Responder ao desprezo a que vêm sendo votados territórios e populações é, neste formato requentado, mais um “imperativo de portugalidade” do que a coragem necessária para emendar desigualdades sociais e territoriais. As vítimas das políticas que abandonaram o país que se estende para lá do litoral são assim usadas como figurantes para o ensaio de uma identidade colectiva baseada na resignação às adversidades – e, portanto, na aceitação de novas injustiças.

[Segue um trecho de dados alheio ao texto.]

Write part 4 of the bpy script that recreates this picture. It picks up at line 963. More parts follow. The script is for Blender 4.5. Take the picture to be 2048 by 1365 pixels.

A recuperação de um discurso antigo, as imagens de um povo simples e humilde, a invocação da sua “frugalidade” e “espírito de sacrifício”, são reveladoras da personalidade de Cavaco mas também do ciclo político que enfrentamos. Ao crescimento da onda da austeridade autoritária que invadiu as nossas vidas, juntam-se as tentações conservadoras, a simplificação dos problemas complexos, as tentativas rudimentares de instrumentalizar condições de vida e desigualdades. Alguns dirão que se trata apenas de mais um entusiasmo excessivo de Cavaco no dia 10 de Junho. Mas este é sem dúvida um sinal preocupante e a ter em conta.
iiEste excerto do discurso é bastante elucidativo: “A principal potencialidade do interior está, no entanto, no espírito que caracteriza as suas populações, as gentes desta terra. A garra indomável e a força de vontade dos Portugueses do interior devem servir de exemplo inspirador para todos nós. A sua frugalidade e o seu espírito de sacrifício são modelos que devemos seguir num tempo em que a fibra e a determinação dos Portugueses estão a ser postas à prova. Não podemos falhar. Os custos seriam incalculáveis. Assumimos compromissos perante o exterior e honramo-nos de não faltar à palavra dada. É dessa fibra que é feito o nosso orgulho.”